▸ **STATED EXERCISE**
Reproduce the lines of the material exactly, excluding every image.

━━━

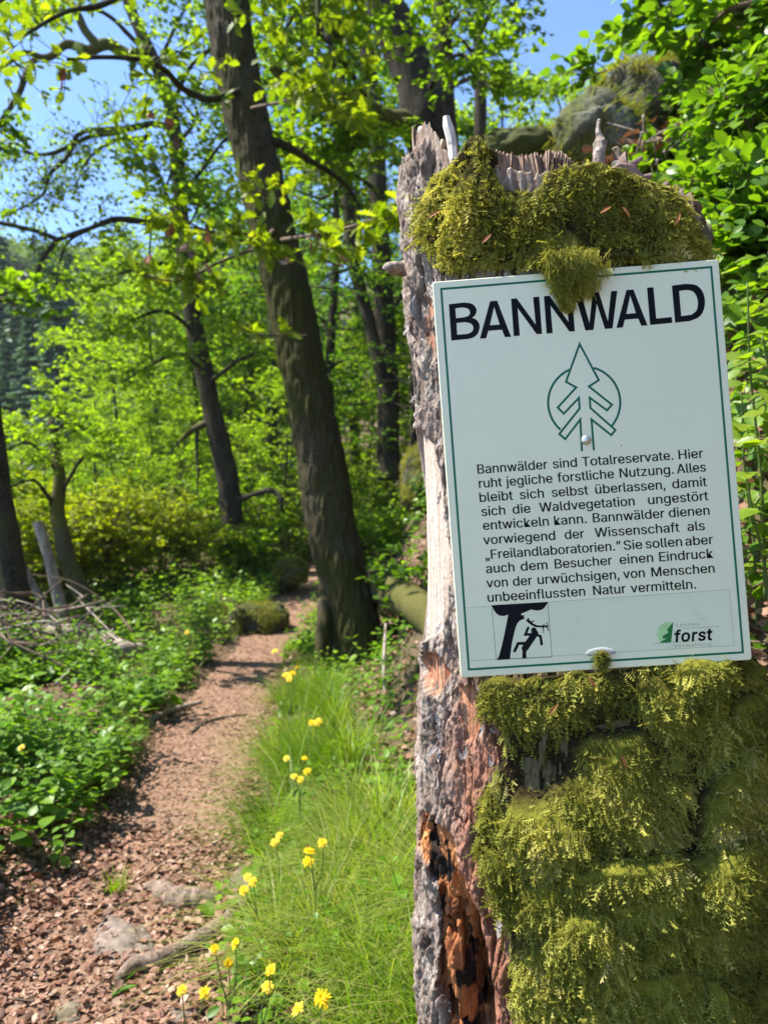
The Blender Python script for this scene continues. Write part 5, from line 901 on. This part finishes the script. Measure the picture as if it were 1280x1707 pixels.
# ------------------------------------------------------------------ herbs, grass
def herbs(mb, ms, P, hgt, leaf, levels, tpl, vmean=.5, lean=.25, spread=.8, per=2, droop=-.15):
    n = len(P); hgt = hgt * np.clip(.85 + 1.1 * fbm(P * (2.2, 2.2, 0), 207, 3), .35, 1.7); leaf = leaf * np.clip(.95 + .6 * fbm(P * (3.1, 3.1, 0), 208, 2), .6, 1.35); tip = P + np.stack([rng.normal(0, lean, n) * hgt, rng.normal(0, lean, n) * hgt, hgt], -1); mid_ = (P + tip) / 2 + rng.normal(0, .04, (n, 3)) * hgt[:, None]
    a0 = rng.uniform(0, 6.28, n); tone = rng.normal(vmean, .16, n)
    for L in range(levels):
        t = (L + 1) / levels * .75 + .25 if levels > 1 else 1.0; t = np.clip(t + rng.normal(0, .03, n), .1, 1)[:, None]; c = P * (1 - t) ** 2 + 2 * mid_ * t * (1 - t) + tip * t * t
        for s_ in range(per):
            a = a0 + L * 1.57 + s_ * 6.283 / per + rng.normal(0, .25, n); X = np.stack([np.cos(a) * spread, np.sin(a) * spread, droop + .55 * t[:, 0] ** 3 + rng.normal(0, .2, n)], -1)
            sz = leaf * rng.uniform(.65, 1.2, n) * (1.1 - .5 * t[:, 0] ** 2); k = rng.random(n) < .93
            scatter(mb, tpl, (c + unit(X) * .008)[k], X[k], (np.array((0, 0, 1.)) + rng.normal(0, .25, (n, 3)))[k], sz[k], np.clip(tone + rng.normal(0, .1, n) + .15 * (t[:, 0] - .6), 0, 1)[k])
    if ms is not None:
        w_ = .0018; d = np.stack([np.cos(a0), np.sin(a0), 0 * a0], -1) * w_; V = np.stack([P - d, P + d, mid_ + d, mid_ - d, tip + d * .6, tip - d * .6], 1).reshape(-1, 3); o = np.arange(n)[:, None] * 6
        ms.add(V, np.vstack([o + np.array([[0, 1, 2, 3]]), o + np.array([[3, 2, 4, 5]])]), .4)
def tuft_field(mb, C, nb, h, rad, wd, vmean, curl=.9, bias=(0, 0, 0)):
    for c in C:
        n = int(nb * rng.uniform(.6, 1.3)); a = rng.uniform(0, 6.28, n); r = rad * rng.random(n) ** .7; P = np.stack([c[0] + r * np.cos(a), c[1] + r * np.sin(a), np.zeros(n)], -1); P[:, 2] = ground_z(P[:, 0], P[:, 1]) - .01
        D = np.stack([np.cos(a), np.sin(a), 0 * a], -1) + rng.normal(0, .45, (n, 3)) + np.array(bias); hh = h * rng.uniform(.45, 1.15, n)
        blades(mb, P, hh, D, np.full(n, wd) * rng.uniform(.6, 1.2, n), np.clip(rng.normal(vmean + rng.normal(0, .14), .25, n) + .4 * (rng.random(n) < .09), 0, 1), curl=curl)
def gcl(n, x0, x1, y0, y1, cond=None):
    out = []
    while len(out) < n:
        y = rng.uniform(y0, y1); x = pathx(y) + rng.uniform(x0, x1)
        if cond is None or cond(x, y): out.append((x, y))
    return out
mb = MB()
tuft_field(mb, gcl(20, .40, .85, 3.2, 5.9), 240, .46, .06, .0046, .40, 1.45, (-.6, -.3, 0))
tuft_field(mb, gcl(12, .50, 1.0, 2.0, 3.6), 230, .46, .045, .0048, .70, 1.5, (-.4, -.3, 0))
tuft_field(mb, gcl(13, .75, 1.2, 1.65, 2.6), 220, .44, .045, .0042, .80, 1.45, (-.4, -.4, 0))
tuft_field(mb, gcl(60, .34, .75, 5.5, 13), 60, .25, .12, .004, .5, .9)
tuft_field(mb, gcl(46, -1.2, -.42, 6.0, 13), 60, .25, .12, .004, .5, .9)
tuft_field(mb, gcl(10, -.75, -.42, 4.4, 6.2), 90, .22, .08, .003, .45, .9)
tuft_field(mb, gcl(16, .44, 1.05, 1.9, 4.8), 38, .5, .03, .0085, .62, 1.5, (-.3, -.3, 0))
kind(mb.build('grass', M['grass']), 'stuff')
mb = MB(); c = onground(192, 1490); tuft_field(mb, [c[:2]], 70, .13, .04, .0055, .45, .7); tag(mb.build('grass_tuft', M['grass']), 'small tuft of broad bladed grass growing alone on the litter left of the path', 'grass tuft')
# leafy ground cover of the left bank and the rest
mb = MB(); ms = MB()
def spots(n, d0, d1, y0, y1, pw=1.4, cond=None):
    y = y0 + (y1 - y0) * rng.random(n) ** pw; x = pathx(y) + rng.uniform(d0, d1, n)
    k = fbm(np.stack([x * 1.6, y * 1.6, x * 0], -1), 201, 3) + rng.normal(0, .12, n) > -.14
    if cond is not None: k &= cond(x, y)
    x, y = x[k], y[k]; return np.stack([x, y, ground_z(x, y)], -1)
def off_trail(x, y): return (pathx(y) - x) > np.interp(y, [2.4, 2.7, 3.1, 3.6, 4.4, 7, 9], [.7, .45, .38, .38, .38, .38, .38]) + .08 * noise(np.stack([x * 5, y * 5, x * 0], -1), 77)
P = spots(3600, -3.4, -.38, 2.5, 7.6, 1.25, off_trail); herbs(mb, ms, P, rng.uniform(.14, .42, len(P)), .082, 4, OVATE, .58)
P = spots(950, -1.6, -.40, 2.5, 4.0, 1.0, off_trail); herbs(mb, ms, P, rng.uniform(.14, .36, len(P)), .075, 4, OVATE, .5)
P = spots(900, -3.0, -.40, 2.6, 6.5, 1.2, off_trail); herbs(mb, ms, P, rng.uniform(.10, .26, len(P)), .085, 2, HEART, .45, per=3)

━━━

▸ **CORRECT RESULT**
The Blender Python script for this scene continues. Write part 5, from line 901 on. This part finishes the script. Measure the picture as if it were 1280x1707 pixels.
# ------------------------------------------------------------------ herbs, grass
def herbs(mb, ms, P, hgt, leaf, levels, tpl, vmean=.5, lean=.25, spread=.8, per=2, droop=-.15):
    n = len(P); hgt = hgt * np.clip(.85 + 1.1 * fbm(P * (2.2, 2.2, 0), 207, 3), .35, 1.7); leaf = leaf * np.clip(.95 + .6 * fbm(P * (3.1, 3.1, 0), 208, 2), .6, 1.35); tip = P + np.stack([rng.normal(0, lean, n) * hgt, rng.normal(0, lean, n) * hgt, hgt], -1); mid_ = (P + tip) / 2 + rng.normal(0, .04, (n, 3)) * hgt[:, None]
    a0 = rng.uniform(0, 6.28, n); tone = rng.normal(vmean, .16, n)
    for L in range(levels):
        t = (L + 1) / levels * .75 + .25 if levels > 1 else 1.0; t = np.clip(t + rng.normal(0, .03, n), .1, 1)[:, None]; c = P * (1 - t) ** 2 + 2 * mid_ * t * (1 - t) + tip * t * t
        for s_ in range(per):
            a = a0 + L * 1.57 + s_ * 6.283 / per + rng.normal(0, .25, n); X = np.stack([np.cos(a) * spread, np.sin(a) * spread, droop + .55 * t[:, 0] ** 3 + rng.normal(0, .2, n)], -1)
            sz = leaf * rng.uniform(.65, 1.2, n) * (1.1 - .5 * t[:, 0] ** 2); k = rng.random(n) < .93
            scatter(mb, tpl, (c + unit(X) * .008)[k], X[k], (np.array((0, 0, 1.)) + rng.normal(0, .25, (n, 3)))[k], sz[k], np.clip(tone + rng.normal(0, .1, n) + .15 * (t[:, 0] - .6), 0, 1)[k])
    if ms is not None:
        w_ = .0018; d = np.stack([np.cos(a0), np.sin(a0), 0 * a0], -1) * w_; V = np.stack([P - d, P + d, mid_ + d, mid_ - d, tip + d * .6, tip - d * .6], 1).reshape(-1, 3); o = np.arange(n)[:, None] * 6
        ms.add(V, np.vstack([o + np.array([[0, 1, 2, 3]]), o + np.array([[3, 2, 4, 5]])]), .4)
def tuft_field(mb, C, nb, h, rad, wd, vmean, curl=.9, bias=(0, 0, 0)):
    for c in C:
        n = int(nb * rng.uniform(.6, 1.3)); a = rng.uniform(0, 6.28, n); r = rad * rng.random(n) ** .7; P = np.stack([c[0] + r * np.cos(a), c[1] + r * np.sin(a), np.zeros(n)], -1); P[:, 2] = ground_z(P[:, 0], P[:, 1]) - .01
        D = np.stack([np.cos(a), np.sin(a), 0 * a], -1) + rng.normal(0, .45, (n, 3)) + np.array(bias); hh = h * rng.uniform(.45, 1.15, n)
        blades(mb, P, hh, D, np.full(n, wd) * rng.uniform(.6, 1.2, n), np.clip(rng.normal(vmean + rng.normal(0, .14), .25, n) + .4 * (rng.random(n) < .09), 0, 1), curl=curl)
def gcl(n, x0, x1, y0, y1, cond=None):
    out = []
    while len(out) < n:
        y = rng.uniform(y0, y1); x = pathx(y) + rng.uniform(x0, x1)
        if cond is None or cond(x, y): out.append((x, y))
    return out
mb = MB()
tuft_field(mb, gcl(20, .40, .85, 3.2, 5.9), 240, .46, .06, .0046, .40, 1.45, (-.6, -.3, 0))
tuft_field(mb, gcl(12, .50, 1.0, 2.0, 3.6), 230, .46, .045, .0048, .70, 1.5, (-.4, -.3, 0))
tuft_field(mb, gcl(13, .75, 1.2, 1.65, 2.6), 220, .44, .045, .0042, .80, 1.45, (-.4, -.4, 0))
tuft_field(mb, gcl(60, .34, .75, 5.5, 13), 60, .25, .12, .004, .5, .9)
tuft_field(mb, gcl(46, -1.2, -.42, 6.0, 13), 60, .25, .12, .004, .5, .9)
tuft_field(mb, gcl(10, -.75, -.42, 4.4, 6.2), 90, .22, .08, .003, .45, .9)
tuft_field(mb, gcl(16, .44, 1.05, 1.9, 4.8), 38, .5, .03, .0085, .62, 1.5, (-.3, -.3, 0))
kind(mb.build('grass', M['grass']), 'stuff')
mb = MB(); c = onground(192, 1490); tuft_field(mb, [c[:2]], 70, .13, .04, .0055, .45, .7); tag(mb.build('grass_tuft', M['grass']), 'small tuft of broad bladed grass growing alone on the litter left of the path', 'grass tuft')
# leafy ground cover of the left bank and the rest
mb = MB(); ms = MB()
def spots(n, d0, d1, y0, y1, pw=1.4, cond=None):
    y = y0 + (y1 - y0) * rng.random(n) ** pw; x = pathx(y) + rng.uniform(d0, d1, n)
    k = fbm(np.stack([x * 1.6, y * 1.6, x * 0], -1), 201, 3) + rng.normal(0, .12, n) > -.14
    if cond is not None: k &= cond(x, y)
    x, y = x[k], y[k]; return np.stack([x, y, ground_z(x, y)], -1)
def off_trail(x, y): return (pathx(y) - x) > np.interp(y, [2.4, 2.7, 3.1, 3.6, 4.4, 7, 9], [.7, .45, .38, .38, .38, .38, .38]) + .08 * noise(np.stack([x * 5, y * 5, x * 0], -1), 77)
P = spots(3600, -3.4, -.38, 2.5, 7.6, 1.25, off_trail); herbs(mb, ms, P, rng.uniform(.14, .42, len(P)), .082, 4, OVATE, .58)
P = spots(950, -1.6, -.40, 2.5, 4.0, 1.0, off_trail); herbs(mb, ms, P, rng.uniform(.14, .36, len(P)), .075, 4, OVATE, .5)
P = spots(900, -3.0, -.40, 2.6, 6.5, 1.2, off_trail); herbs(mb, ms, P, rng.uniform(.10, .26, len(P)), .085, 2, HEART, .45, per=3)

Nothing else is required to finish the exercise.